I think yesterday’s Times column by Iain Martin, the editor of the subtly-named right-wing commentary site Reaction, qualified as a dog megaphone:
On the topic of ‘white privilege’ and its existence or otherwise, quite a regular obsession for a class of white potato-headed commentator, Martin blew his dog whistle so much it was like watching a dark universe Bez performing with an equally evil incarnation of the Happy Mondays whose lyrics were entirely concerned with the ‘horrors’ of immigration.
Now, in the interests of the false balance that centrists and the curséd BBC News editors are so obsessed with, I must note that one journalist asked me why I was attacking Martin as he’s “hardly the worst of them”. Well, even the kindest foreman in the dog whistle factory is still a piece of work. And Martin is far from kind. He is a broken water main spewing out ‘reasoned’ arguments for state power and cruelty.

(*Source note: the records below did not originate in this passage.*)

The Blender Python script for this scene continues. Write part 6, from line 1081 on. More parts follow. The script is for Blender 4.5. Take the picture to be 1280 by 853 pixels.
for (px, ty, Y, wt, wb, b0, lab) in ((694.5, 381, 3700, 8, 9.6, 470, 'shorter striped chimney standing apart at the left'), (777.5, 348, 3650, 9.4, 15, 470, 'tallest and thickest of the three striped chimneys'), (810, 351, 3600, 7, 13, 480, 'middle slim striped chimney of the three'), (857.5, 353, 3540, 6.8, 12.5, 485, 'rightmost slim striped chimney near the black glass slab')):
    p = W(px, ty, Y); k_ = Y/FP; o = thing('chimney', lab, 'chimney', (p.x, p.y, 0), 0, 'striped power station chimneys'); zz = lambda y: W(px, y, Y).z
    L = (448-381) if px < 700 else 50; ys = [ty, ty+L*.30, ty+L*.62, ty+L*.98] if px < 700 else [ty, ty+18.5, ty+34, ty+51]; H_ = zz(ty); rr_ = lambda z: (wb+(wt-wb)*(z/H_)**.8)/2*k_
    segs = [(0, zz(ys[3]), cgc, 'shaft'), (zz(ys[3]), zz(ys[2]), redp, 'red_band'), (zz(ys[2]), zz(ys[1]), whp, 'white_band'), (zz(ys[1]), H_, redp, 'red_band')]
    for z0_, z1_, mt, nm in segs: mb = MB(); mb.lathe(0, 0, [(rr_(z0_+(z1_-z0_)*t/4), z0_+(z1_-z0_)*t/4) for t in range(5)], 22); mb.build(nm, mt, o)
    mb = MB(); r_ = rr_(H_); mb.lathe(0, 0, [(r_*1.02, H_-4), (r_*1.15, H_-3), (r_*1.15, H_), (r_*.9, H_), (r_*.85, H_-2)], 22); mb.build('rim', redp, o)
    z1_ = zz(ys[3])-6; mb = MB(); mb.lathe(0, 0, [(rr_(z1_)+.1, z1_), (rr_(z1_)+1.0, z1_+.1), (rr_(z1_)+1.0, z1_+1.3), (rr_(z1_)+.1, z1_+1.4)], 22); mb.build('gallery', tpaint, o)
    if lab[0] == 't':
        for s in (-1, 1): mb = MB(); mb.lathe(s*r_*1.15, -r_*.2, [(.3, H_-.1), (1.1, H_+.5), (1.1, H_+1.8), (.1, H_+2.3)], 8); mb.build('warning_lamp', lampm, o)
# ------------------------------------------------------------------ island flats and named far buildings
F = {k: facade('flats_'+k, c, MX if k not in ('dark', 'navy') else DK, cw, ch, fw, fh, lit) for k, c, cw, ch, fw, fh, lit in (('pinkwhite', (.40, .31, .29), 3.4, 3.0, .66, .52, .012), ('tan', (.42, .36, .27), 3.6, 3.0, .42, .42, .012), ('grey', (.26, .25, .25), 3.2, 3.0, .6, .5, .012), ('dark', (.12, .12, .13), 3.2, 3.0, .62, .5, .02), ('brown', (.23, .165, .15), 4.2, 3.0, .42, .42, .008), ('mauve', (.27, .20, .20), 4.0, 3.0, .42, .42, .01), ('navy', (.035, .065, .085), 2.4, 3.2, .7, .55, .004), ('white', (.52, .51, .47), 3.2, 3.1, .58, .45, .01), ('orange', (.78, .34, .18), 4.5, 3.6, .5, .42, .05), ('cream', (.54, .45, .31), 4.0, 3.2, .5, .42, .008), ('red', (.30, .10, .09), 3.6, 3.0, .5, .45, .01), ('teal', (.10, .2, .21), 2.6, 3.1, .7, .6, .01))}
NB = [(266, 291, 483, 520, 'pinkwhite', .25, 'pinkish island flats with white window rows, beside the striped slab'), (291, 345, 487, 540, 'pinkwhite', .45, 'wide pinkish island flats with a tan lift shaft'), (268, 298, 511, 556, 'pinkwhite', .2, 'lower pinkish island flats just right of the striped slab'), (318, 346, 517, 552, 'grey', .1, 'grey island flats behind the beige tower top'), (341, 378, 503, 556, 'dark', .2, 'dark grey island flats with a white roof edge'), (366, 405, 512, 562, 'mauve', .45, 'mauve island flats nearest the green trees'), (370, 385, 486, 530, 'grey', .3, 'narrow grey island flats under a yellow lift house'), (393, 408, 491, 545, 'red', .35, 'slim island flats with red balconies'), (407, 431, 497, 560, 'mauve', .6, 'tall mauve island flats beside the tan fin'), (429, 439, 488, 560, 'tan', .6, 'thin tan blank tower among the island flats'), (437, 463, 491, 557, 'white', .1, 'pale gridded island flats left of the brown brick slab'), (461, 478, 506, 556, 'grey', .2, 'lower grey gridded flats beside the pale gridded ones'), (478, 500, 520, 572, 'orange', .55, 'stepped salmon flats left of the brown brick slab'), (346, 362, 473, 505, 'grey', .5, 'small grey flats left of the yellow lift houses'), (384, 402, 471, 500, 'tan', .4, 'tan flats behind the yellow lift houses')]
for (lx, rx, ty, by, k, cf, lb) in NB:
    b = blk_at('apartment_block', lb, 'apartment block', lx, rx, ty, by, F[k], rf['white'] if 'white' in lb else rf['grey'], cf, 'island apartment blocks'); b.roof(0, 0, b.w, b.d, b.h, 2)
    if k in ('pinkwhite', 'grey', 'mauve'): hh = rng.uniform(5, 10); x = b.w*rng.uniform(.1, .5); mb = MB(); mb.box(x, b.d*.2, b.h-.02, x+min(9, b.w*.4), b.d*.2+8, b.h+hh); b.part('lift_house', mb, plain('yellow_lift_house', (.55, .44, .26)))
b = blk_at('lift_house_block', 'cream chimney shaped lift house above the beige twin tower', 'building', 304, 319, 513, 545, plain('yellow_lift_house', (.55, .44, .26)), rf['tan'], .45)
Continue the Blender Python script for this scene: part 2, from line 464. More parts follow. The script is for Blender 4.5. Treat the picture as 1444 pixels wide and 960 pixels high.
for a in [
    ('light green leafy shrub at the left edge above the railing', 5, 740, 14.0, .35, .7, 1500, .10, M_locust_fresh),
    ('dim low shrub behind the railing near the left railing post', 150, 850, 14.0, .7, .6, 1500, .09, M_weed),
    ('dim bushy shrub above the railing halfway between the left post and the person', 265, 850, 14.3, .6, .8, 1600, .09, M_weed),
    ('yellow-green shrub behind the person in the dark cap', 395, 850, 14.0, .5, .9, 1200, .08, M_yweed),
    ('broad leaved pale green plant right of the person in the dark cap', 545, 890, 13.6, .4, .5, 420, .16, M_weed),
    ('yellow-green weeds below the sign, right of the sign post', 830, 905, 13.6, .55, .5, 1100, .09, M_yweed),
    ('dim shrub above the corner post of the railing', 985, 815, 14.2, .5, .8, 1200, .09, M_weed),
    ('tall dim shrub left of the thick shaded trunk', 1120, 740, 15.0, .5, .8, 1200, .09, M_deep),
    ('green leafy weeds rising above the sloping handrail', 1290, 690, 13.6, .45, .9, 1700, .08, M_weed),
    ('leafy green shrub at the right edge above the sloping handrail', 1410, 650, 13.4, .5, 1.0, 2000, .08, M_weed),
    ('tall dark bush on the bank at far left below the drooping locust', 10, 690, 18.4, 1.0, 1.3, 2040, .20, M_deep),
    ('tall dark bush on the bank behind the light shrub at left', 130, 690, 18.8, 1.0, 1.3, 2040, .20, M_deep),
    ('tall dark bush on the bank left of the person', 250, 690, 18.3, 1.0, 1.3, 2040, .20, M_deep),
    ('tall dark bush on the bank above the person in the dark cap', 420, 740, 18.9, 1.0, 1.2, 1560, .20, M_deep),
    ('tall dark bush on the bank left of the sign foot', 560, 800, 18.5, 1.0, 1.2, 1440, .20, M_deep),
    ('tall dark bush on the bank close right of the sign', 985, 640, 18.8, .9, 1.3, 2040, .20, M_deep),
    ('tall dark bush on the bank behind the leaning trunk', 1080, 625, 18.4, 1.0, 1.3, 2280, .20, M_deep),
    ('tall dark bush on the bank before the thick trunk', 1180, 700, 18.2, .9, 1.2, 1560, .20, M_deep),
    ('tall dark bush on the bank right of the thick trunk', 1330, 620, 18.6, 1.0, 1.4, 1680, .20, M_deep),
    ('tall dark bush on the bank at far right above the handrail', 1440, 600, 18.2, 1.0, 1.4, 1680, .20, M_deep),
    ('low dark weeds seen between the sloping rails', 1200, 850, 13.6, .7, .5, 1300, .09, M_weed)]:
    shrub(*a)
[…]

Martin’s column, which you can see marked up in the tweet I’ve embedded above, was just one of several attacks in the paper on the concept that racism is still an issue, all in the service of a mentality that sees driving a wedge between the white working class and black and other ethnic minority people as necessary to maintain and consolidate establishment power.

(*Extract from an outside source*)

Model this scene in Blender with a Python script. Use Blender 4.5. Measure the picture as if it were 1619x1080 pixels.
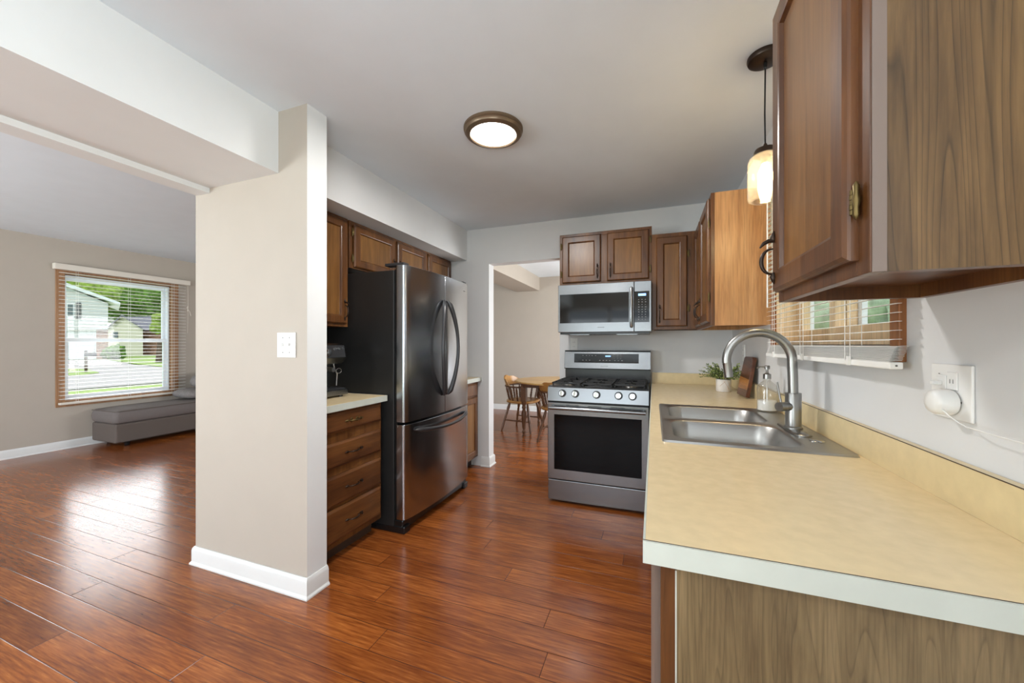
import bpy, math, random
from mathutils import Vector, Matrix, noise
random.seed(7)
for o in list(bpy.data.objects): bpy.data.objects.remove(o)
S = bpy.context.scene
C = S.collection

# ---------------------------------------------------------------- camera
W_PX, H_PX, F_PX = 1619.0, 1080.0, 599.7
cam_d = bpy.data.cameras.new('camera'); cam = bpy.data.objects.new('camera', cam_d); C.objects.link(cam)
cam_d.sensor_width = 36.0; cam_d.lens = F_PX / W_PX * 36.0
cam_d.shift_y = (544.75 - 540.0) / W_PX
cam_d.clip_start = 0.02; cam_d.clip_end = 300
cam.location = (0, 0, 1.25); cam.rotation_euler = (math.pi / 2, 0, 0.357)
S.camera = cam

# ---------------------------------------------------------------- colour management, world, daylight
S.view_settings.view_transform = 'Standard'; S.view_settings.look = 'None'
S.view_settings.exposure = 0.6; S.view_settings.gamma = 1.0
S.view_settings.use_curve_mapping = False
wd = bpy.data.worlds.new('world'); S.world = wd; wd.use_nodes = True
bg = wd.node_tree.nodes['Background']
bg.inputs[1].default_value = 1.0
# hazy sky: even pale blue with a bright patch added out of view for the window's floor reflection
_nt = wd.node_tree; _tc = _nt.nodes.new('ShaderNodeTexCoord'); _dp = _nt.nodes.new('ShaderNodeVectorMath'); _dp.operation = 'DOT_PRODUCT'
_dp.inputs[1].default_value = Vector((-0.80, 0.42, 0.43)).normalized()
_mr = _nt.nodes.new('ShaderNodeMapRange'); _mr.interpolation_type = 'SMOOTHSTEP'
for _k, _v in (('From Min', 0.80), ('From Max', 0.97), ('To Min', 0.0), ('To Max', 1.0)): _mr.inputs[_k].default_value = _v
_mx = _nt.nodes.new('ShaderNodeMixRGB'); _mx.inputs[1].default_value = (0.75, 0.86, 0.96, 1); _mx.inputs[2].default_value = (6.5, 6.6, 6.8, 1)
_nt.links.new(_tc.outputs['Generated'], _dp.inputs[0]); _nt.links.new(_dp.outputs['Value'], _mr.inputs['Value']); _nt.links.new(_mr.outputs[0], _mx.inputs[0]); _nt.links.new(_mx.outputs[0], bg.inputs[0])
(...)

The fact that white working class boys do worse in education than any other group is catnip to these columnists, however, they forget to mention that the employment prospects of other groups, particularly black boys, are worse than those of white boys.
It is possible to be concerned for the futures of white working class boys — as a school governor I absolutely am — while also believing that racism is a blight on the futures of black boys of all classes.
The Times presents bad faith readings of calls for social justice, especially calls for racial justice, because it is — and has been for many years — a counter-revolutionary endeavour. It is not simple the Paper of Record, it is the Paper of Don’t You Dare Change the Record. Some people will tell you that it is conservative with a small-c but it is conservative written in such big letters that they could crush the Hollywood sign.
Why does this matter? Because things that are written in The Times drip into the discussions on breakfast TV and are amplified across talk radio stations like LBC, TalkRadio, and that sanctuary for the sanctimonious, Times Radio.
One of my favourite people in the world is my friend’s 6-year-old son. Right now he believes, as a black kid growing up in Tower Hamlets among a diverse friendship group, that he can be anything and doesn’t see any barriers to stop him in the world. That’s how it should be.
I don’t want to look back in 12 years time, when he turns 18, and think I didn’t do enough to make the world better for him. He shouldn’t have to go through life in a country where columns like Martin’s, racist invective with the thinnest ‘intellectual’ sheen, are acceptable and largely unchallenged. I’m not sorry that calling Martin racist for writing what he did will have hurt his crystalline middle aged white man feelings. The stakes are too high.